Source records
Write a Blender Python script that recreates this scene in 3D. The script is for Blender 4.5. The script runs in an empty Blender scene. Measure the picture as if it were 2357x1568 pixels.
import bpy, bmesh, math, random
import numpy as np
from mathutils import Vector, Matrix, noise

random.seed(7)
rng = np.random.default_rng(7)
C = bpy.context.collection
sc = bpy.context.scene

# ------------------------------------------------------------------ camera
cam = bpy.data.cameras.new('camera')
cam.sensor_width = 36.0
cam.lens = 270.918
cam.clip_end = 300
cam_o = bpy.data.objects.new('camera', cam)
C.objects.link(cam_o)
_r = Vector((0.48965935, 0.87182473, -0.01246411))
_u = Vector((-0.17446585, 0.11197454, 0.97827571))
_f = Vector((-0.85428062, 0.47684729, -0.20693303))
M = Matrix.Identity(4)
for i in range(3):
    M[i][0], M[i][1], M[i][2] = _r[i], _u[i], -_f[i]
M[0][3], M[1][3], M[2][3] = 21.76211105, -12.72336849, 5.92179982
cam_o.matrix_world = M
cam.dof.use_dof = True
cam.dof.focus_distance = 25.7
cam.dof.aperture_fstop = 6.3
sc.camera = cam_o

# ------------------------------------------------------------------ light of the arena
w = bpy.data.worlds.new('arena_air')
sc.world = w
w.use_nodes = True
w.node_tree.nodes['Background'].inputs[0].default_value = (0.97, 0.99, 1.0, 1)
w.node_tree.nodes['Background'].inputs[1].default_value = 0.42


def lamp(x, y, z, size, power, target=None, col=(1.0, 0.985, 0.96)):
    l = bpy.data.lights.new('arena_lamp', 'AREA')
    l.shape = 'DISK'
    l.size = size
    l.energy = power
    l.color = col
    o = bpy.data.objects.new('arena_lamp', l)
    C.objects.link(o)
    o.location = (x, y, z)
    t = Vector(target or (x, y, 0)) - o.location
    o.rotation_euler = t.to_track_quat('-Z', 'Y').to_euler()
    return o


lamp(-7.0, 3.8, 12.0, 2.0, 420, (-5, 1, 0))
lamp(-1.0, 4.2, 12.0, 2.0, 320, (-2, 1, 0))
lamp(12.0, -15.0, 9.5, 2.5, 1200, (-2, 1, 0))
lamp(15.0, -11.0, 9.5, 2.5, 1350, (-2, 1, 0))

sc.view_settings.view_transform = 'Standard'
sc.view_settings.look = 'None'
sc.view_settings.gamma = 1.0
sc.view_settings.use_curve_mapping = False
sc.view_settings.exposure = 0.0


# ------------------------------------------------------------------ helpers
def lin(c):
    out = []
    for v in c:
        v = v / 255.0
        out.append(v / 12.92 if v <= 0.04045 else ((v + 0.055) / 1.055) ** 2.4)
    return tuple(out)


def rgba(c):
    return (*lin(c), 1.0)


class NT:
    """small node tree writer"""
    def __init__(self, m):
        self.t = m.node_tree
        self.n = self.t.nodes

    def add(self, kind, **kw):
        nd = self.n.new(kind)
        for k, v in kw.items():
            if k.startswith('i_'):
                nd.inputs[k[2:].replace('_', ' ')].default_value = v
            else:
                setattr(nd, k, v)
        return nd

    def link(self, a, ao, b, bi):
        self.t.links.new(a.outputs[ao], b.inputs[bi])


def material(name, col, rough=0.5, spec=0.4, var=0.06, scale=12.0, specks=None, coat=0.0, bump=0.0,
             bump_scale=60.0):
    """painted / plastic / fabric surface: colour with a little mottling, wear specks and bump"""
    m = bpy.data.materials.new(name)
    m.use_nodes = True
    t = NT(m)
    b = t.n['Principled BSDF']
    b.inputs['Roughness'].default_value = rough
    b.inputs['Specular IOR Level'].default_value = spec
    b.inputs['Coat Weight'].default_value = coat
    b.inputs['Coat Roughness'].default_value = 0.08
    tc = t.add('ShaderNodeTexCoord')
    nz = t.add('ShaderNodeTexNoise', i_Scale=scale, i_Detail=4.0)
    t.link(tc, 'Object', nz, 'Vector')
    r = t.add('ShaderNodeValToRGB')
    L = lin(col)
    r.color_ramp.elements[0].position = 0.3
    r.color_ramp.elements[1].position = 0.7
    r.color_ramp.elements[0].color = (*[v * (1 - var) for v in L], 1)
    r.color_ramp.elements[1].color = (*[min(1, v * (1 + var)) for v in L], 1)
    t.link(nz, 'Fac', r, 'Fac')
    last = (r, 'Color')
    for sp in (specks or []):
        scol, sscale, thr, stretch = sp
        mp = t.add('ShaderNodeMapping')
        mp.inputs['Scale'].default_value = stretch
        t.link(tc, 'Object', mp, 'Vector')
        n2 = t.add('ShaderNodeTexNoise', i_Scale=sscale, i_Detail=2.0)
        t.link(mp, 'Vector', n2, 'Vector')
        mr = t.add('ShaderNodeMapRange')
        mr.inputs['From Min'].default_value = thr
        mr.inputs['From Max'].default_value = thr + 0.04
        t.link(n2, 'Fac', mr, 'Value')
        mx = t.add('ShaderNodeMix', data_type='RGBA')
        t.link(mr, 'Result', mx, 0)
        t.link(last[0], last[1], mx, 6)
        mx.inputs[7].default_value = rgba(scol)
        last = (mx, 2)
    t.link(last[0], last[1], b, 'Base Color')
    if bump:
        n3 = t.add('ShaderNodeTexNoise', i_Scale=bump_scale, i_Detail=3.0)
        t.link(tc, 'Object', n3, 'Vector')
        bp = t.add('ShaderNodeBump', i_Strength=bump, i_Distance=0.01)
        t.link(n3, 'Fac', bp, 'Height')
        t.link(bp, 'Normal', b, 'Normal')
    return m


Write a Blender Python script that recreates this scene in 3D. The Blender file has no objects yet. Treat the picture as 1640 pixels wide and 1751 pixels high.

■ THE TASK
Each line above is to be repeated exactly.

■ TASK OUTPUT
Write a Blender Python script that recreates this scene in 3D. The script is for Blender 4.5. The script runs in an empty Blender scene. Measure the picture as if it were 2357x1568 pixels.
import bpy, bmesh, math, random
import numpy as np
from mathutils import Vector, Matrix, noise

random.seed(7)
rng = np.random.default_rng(7)
C = bpy.context.collection
sc = bpy.context.scene

# ------------------------------------------------------------------ camera
cam = bpy.data.cameras.new('camera')
cam.sensor_width = 36.0
cam.lens = 270.918
cam.clip_end = 300
cam_o = bpy.data.objects.new('camera', cam)
C.objects.link(cam_o)
_r = Vector((0.48965935, 0.87182473, -0.01246411))
_u = Vector((-0.17446585, 0.11197454, 0.97827571))
_f = Vector((-0.85428062, 0.47684729, -0.20693303))
M = Matrix.Identity(4)
for i in range(3):
    M[i][0], M[i][1], M[i][2] = _r[i], _u[i], -_f[i]
M[0][3], M[1][3], M[2][3] = 21.76211105, -12.72336849, 5.92179982
cam_o.matrix_world = M
cam.dof.use_dof = True
cam.dof.focus_distance = 25.7
cam.dof.aperture_fstop = 6.3
sc.camera = cam_o

# ------------------------------------------------------------------ light of the arena
w = bpy.data.worlds.new('arena_air')
sc.world = w
w.use_nodes = True
w.node_tree.nodes['Background'].inputs[0].default_value = (0.97, 0.99, 1.0, 1)
w.node_tree.nodes['Background'].inputs[1].default_value = 0.42


def lamp(x, y, z, size, power, target=None, col=(1.0, 0.985, 0.96)):
    l = bpy.data.lights.new('arena_lamp', 'AREA')
    l.shape = 'DISK'
    l.size = size
    l.energy = power
    l.color = col
    o = bpy.data.objects.new('arena_lamp', l)
    C.objects.link(o)
    o.location = (x, y, z)
    t = Vector(target or (x, y, 0)) - o.location
    o.rotation_euler = t.to_track_quat('-Z', 'Y').to_euler()
    return o


lamp(-7.0, 3.8, 12.0, 2.0, 420, (-5, 1, 0))
lamp(-1.0, 4.2, 12.0, 2.0, 320, (-2, 1, 0))
lamp(12.0, -15.0, 9.5, 2.5, 1200, (-2, 1, 0))
lamp(15.0, -11.0, 9.5, 2.5, 1350, (-2, 1, 0))

sc.view_settings.view_transform = 'Standard'
sc.view_settings.look = 'None'
sc.view_settings.gamma = 1.0
sc.view_settings.use_curve_mapping = False
sc.view_settings.exposure = 0.0


# ------------------------------------------------------------------ helpers
def lin(c):
    out = []
    for v in c:
        v = v / 255.0
        out.append(v / 12.92 if v <= 0.04045 else ((v + 0.055) / 1.055) ** 2.4)
    return tuple(out)


def rgba(c):
    return (*lin(c), 1.0)


class NT:
    """small node tree writer"""
    def __init__(self, m):
        self.t = m.node_tree
        self.n = self.t.nodes

    def add(self, kind, **kw):
        nd = self.n.new(kind)
        for k, v in kw.items():
            if k.startswith('i_'):
                nd.inputs[k[2:].replace('_', ' ')].default_value = v
            else:
                setattr(nd, k, v)
        return nd

    def link(self, a, ao, b, bi):
        self.t.links.new(a.outputs[ao], b.inputs[bi])


def material(name, col, rough=0.5, spec=0.4, var=0.06, scale=12.0, specks=None, coat=0.0, bump=0.0,
             bump_scale=60.0):
    """painted / plastic / fabric surface: colour with a little mottling, wear specks and bump"""
    m = bpy.data.materials.new(name)
    m.use_nodes = True
    t = NT(m)
    b = t.n['Principled BSDF']
    b.inputs['Roughness'].default_value = rough
    b.inputs['Specular IOR Level'].default_value = spec
    b.inputs['Coat Weight'].default_value = coat
    b.inputs['Coat Roughness'].default_value = 0.08
    tc = t.add('ShaderNodeTexCoord')
    nz = t.add('ShaderNodeTexNoise', i_Scale=scale, i_Detail=4.0)
    t.link(tc, 'Object', nz, 'Vector')
    r = t.add('ShaderNodeValToRGB')
    L = lin(col)
    r.color_ramp.elements[0].position = 0.3
    r.color_ramp.elements[1].position = 0.7
    r.color_ramp.elements[0].color = (*[v * (1 - var) for v in L], 1)
    r.color_ramp.elements[1].color = (*[min(1, v * (1 + var)) for v in L], 1)
    t.link(nz, 'Fac', r, 'Fac')
    last = (r, 'Color')
    for sp in (specks or []):
        scol, sscale, thr, stretch = sp
        mp = t.add('ShaderNodeMapping')
        mp.inputs['Scale'].default_value = stretch
        t.link(tc, 'Object', mp, 'Vector')
        n2 = t.add('ShaderNodeTexNoise', i_Scale=sscale, i_Detail=2.0)
        t.link(mp, 'Vector', n2, 'Vector')
        mr = t.add('ShaderNodeMapRange')
        mr.inputs['From Min'].default_value = thr
        mr.inputs['From Max'].default_value = thr + 0.04
        t.link(n2, 'Fac', mr, 'Value')
        mx = t.add('ShaderNodeMix', data_type='RGBA')
        t.link(mr, 'Result', mx, 0)
        t.link(last[0], last[1], mx, 6)
        mx.inputs[7].default_value = rgba(scol)
        last = (mx, 2)
    t.link(last[0], last[1], b, 'Base Color')
    if bump:
        n3 = t.add('ShaderNodeTexNoise', i_Scale=bump_scale, i_Detail=3.0)
        t.link(tc, 'Object', n3, 'Vector')
        bp = t.add('ShaderNodeBump', i_Strength=bump, i_Distance=0.01)
        t.link(n3, 'Fac', bp, 'Height')
        t.link(bp, 'Normal', b, 'Normal')
    return m


Write a Blender Python script that recreates this scene in 3D. The Blender file has no objects yet. Treat the picture as 1640 pixels wide and 1751 pixels high.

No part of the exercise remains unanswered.